Portal sivri kemerin üst kısmında sağda be solda iki adet rozet göze çarpmaktadır. Aynı şekilde iki rozette kapının basık yay şeklindeki kemerinin üst kısmında görülmektedir.

Giriş portalinin üstünde iki yanda birer konsol taşı görülüyor. Düz ve mermerden yapılan bu konsol taşlarının görevinin ne olduğu bilinmiyor. Esasen sonradan tamirata uğramış olan yapıda bunların süs unsuru olarak kullanıldığı tahmin edilebilir. Fakat bu tamirat sonrasında orijinal yapıya sadık kalındığı görülüyor.

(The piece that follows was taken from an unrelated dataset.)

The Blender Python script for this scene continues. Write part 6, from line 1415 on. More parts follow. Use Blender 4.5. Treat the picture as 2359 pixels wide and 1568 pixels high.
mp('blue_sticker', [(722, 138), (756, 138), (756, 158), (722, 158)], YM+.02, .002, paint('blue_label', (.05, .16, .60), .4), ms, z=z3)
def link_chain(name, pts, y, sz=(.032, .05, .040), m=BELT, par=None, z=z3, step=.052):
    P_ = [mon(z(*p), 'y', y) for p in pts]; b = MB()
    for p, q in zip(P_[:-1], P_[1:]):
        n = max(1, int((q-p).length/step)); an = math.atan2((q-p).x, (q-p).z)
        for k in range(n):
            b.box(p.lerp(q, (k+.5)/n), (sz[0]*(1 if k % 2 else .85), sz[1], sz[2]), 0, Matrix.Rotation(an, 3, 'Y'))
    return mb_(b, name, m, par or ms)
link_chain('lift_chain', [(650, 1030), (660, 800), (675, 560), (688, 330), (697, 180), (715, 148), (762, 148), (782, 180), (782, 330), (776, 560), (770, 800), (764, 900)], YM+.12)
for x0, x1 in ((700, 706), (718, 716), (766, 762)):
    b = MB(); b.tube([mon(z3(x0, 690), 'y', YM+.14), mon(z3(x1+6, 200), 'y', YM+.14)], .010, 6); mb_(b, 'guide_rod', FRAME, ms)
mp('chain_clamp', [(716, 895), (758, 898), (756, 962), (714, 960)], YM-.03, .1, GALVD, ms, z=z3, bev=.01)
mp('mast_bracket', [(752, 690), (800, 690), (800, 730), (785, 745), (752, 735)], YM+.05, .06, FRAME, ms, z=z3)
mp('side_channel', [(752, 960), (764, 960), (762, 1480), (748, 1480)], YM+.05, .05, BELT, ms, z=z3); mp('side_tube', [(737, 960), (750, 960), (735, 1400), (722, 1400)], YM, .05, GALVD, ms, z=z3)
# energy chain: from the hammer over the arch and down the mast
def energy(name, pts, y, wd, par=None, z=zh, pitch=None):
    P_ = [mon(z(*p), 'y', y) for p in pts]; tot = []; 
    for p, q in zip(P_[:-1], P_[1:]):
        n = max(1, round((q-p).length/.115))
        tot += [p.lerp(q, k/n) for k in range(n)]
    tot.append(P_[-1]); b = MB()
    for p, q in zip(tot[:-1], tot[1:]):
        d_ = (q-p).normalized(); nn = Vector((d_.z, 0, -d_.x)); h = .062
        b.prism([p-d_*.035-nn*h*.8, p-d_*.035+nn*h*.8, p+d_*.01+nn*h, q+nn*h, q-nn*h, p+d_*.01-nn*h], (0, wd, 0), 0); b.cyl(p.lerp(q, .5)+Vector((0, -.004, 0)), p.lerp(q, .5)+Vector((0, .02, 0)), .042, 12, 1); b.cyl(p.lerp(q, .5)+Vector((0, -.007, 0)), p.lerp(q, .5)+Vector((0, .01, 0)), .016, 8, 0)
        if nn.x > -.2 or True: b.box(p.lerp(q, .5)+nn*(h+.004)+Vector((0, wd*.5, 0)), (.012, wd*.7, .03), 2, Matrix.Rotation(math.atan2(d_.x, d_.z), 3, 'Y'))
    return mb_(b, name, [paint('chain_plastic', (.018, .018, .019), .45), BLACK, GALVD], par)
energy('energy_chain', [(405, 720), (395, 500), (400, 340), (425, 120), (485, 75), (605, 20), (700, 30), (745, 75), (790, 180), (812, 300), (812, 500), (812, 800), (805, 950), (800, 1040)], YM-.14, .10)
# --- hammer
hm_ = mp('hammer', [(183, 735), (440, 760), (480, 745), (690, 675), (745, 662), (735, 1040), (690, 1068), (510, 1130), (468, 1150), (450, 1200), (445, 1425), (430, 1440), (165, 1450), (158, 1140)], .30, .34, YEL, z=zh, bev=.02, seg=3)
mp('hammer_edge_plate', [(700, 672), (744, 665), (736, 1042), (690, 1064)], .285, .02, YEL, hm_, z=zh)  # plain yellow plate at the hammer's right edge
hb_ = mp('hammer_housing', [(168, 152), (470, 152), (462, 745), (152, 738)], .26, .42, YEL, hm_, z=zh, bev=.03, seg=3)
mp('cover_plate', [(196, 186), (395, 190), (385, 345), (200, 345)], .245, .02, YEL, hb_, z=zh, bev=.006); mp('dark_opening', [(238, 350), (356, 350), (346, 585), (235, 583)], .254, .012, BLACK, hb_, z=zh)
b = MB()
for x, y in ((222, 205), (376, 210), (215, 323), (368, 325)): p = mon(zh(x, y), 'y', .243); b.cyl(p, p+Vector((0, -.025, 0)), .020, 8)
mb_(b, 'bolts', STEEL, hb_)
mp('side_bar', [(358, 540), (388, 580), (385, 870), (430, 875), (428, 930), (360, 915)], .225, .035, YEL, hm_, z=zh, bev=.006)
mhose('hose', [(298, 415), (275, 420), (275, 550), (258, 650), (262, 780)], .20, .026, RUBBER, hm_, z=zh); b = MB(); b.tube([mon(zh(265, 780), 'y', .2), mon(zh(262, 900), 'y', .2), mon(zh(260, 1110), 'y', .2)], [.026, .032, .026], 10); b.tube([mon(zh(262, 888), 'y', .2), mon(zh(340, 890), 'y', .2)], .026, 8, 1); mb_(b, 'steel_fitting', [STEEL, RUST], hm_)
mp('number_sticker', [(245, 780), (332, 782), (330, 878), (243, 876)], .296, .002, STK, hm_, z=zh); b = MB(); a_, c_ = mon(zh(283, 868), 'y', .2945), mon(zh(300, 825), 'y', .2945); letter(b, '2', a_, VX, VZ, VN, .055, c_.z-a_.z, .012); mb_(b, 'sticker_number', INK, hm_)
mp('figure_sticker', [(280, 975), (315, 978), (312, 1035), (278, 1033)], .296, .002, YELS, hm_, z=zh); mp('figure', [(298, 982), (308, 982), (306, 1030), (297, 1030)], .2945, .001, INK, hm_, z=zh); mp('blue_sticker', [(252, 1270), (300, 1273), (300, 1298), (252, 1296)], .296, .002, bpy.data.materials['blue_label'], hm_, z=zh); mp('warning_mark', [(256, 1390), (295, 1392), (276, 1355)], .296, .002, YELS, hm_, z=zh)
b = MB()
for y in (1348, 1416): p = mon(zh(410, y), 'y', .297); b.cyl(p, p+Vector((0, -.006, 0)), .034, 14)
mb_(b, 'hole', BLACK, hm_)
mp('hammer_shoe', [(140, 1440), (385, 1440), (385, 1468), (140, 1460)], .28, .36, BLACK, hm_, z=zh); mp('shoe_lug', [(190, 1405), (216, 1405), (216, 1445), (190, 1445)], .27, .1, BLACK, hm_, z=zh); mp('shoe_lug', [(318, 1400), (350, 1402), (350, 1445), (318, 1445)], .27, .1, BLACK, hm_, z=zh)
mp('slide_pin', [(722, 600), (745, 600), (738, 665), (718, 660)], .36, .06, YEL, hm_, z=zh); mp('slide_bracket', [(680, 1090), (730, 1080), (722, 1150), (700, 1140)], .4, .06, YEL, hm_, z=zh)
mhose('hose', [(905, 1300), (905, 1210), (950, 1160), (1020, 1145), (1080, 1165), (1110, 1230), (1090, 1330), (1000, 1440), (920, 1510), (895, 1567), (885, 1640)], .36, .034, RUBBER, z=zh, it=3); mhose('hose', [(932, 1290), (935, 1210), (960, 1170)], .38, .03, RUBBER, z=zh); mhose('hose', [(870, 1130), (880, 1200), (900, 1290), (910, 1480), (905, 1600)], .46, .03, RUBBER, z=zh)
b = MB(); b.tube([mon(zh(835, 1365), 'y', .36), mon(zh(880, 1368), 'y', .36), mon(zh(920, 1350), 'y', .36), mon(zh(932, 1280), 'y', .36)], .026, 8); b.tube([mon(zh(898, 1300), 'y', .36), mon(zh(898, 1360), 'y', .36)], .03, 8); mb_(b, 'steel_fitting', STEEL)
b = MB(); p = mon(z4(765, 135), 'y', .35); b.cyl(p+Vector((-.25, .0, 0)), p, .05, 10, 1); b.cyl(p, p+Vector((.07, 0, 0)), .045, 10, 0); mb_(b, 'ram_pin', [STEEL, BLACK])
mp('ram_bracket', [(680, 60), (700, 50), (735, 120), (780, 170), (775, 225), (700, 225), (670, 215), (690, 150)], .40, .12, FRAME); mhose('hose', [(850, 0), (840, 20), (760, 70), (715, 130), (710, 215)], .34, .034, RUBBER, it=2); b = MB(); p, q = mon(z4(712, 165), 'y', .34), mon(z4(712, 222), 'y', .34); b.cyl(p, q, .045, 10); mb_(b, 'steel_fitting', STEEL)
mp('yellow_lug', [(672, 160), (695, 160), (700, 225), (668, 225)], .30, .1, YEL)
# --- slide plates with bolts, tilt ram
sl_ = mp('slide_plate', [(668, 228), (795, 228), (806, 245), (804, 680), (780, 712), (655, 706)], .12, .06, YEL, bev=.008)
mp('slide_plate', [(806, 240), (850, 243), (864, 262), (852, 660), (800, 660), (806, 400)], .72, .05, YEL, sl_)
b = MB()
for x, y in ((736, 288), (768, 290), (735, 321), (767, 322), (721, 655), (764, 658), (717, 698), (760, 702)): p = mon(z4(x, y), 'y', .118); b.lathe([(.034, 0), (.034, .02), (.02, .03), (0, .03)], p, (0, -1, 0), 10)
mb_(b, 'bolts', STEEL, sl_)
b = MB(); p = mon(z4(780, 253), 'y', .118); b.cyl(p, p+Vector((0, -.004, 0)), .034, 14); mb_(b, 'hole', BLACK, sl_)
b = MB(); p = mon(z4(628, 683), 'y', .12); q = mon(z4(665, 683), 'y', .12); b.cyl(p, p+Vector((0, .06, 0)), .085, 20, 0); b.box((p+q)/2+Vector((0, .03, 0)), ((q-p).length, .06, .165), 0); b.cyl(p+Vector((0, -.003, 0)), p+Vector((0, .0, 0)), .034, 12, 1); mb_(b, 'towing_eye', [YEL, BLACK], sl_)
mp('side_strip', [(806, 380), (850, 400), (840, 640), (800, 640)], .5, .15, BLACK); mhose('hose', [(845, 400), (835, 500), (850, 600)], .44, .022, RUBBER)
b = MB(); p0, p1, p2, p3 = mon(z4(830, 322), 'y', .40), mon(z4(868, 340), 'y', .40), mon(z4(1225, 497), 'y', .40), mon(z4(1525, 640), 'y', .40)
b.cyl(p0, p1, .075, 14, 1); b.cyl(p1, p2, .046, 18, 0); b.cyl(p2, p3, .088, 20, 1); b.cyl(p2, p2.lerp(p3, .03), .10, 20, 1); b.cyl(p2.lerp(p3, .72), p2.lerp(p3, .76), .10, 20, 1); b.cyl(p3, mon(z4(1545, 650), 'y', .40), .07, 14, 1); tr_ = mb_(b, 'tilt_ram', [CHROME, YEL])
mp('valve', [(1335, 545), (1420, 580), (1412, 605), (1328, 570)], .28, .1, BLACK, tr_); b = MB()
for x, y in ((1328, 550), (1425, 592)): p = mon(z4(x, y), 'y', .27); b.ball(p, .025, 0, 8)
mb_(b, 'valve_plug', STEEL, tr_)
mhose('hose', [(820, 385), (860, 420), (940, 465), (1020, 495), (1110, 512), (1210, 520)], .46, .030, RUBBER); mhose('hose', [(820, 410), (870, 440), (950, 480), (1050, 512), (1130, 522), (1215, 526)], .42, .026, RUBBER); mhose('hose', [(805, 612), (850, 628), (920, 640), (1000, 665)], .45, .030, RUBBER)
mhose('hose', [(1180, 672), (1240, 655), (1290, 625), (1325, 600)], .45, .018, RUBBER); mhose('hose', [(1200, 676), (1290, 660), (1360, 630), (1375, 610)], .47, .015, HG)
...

Giriş cephesindeki pencerelerin kemerleri yuvarlak kemerdir. Pencere alınlığı düz mermer ve herhangi bir süs unsuru yoktur. Her iki pencere dikdörtgen şeklindedir.

Türbenin iki yan cephesinde de biri üstte diğeri altta olmak üzere ikişer pencere bulunmaktadır. Her iki pencere de sivri kemerlidir. Alttaki pencerelerin söveleri mermerdir. Pencerelerin sivri kemerlerinde iki renkli taş kullanılmıştır.

Türbenin giriş ve yan cephelerinde hareketliliği sağlayan bu mimari elamanlara karşılık kıble cephesi tamamen boş ve sadedir. Hareketlilik yer yer koyu ve açık renkli taşlarla sağlanmak istenmiştir.

Yapının kare gövdesinden kubbeye geçişi sekizgen bir kasnak sağlamaktadır. Kasnağın sekizgenin esas yan duvarlarına isabet eden kenarlarında bu duvarların devamı şeklinde yapılmıştır. Yapının basık bir kubbesi mevcuttur.

Türbenin içinde hiçbir süsleme izi yoktur. Kare gövdeden sekizgen kasnağa geçişte pandantifler yer alır. Pandantifler düz ve sıvalıdır. Türbenin için yerden kilit noktasına kadar sıvalıdır. Sıvanın son tamirat esnasında yapıldığı sanılmaktadır. İçinde ayrıca üç mezar sandukası daha bulunmaktadır.

Yapı tekniği: türbe kesme blok taşlarla örülmüştür. Yer yer iki renkli muntazam kesme taşlar kullanılmıştır. Portalde, pencere söve ve alınlıklarında mermer kullanılmıştır.

Ziyaret yeri olarak: Türbe ile ilgili konuştuğumuz kişilerin anlattıklarına göre türbe bir inanışa sahne olmaktadır.

Buraya çocuğu olmayan kadınlar gelerek gerek gerek adak adayarak gerek Hüsamettin dedenin mezar sandukasına bir hediye koyarak çocuğu olması için dua ederler.

Bu inanış çevrede çok yaygın olmalı ki erkek isimlerinde Hüsamettin adına çok rastlanmaktadır.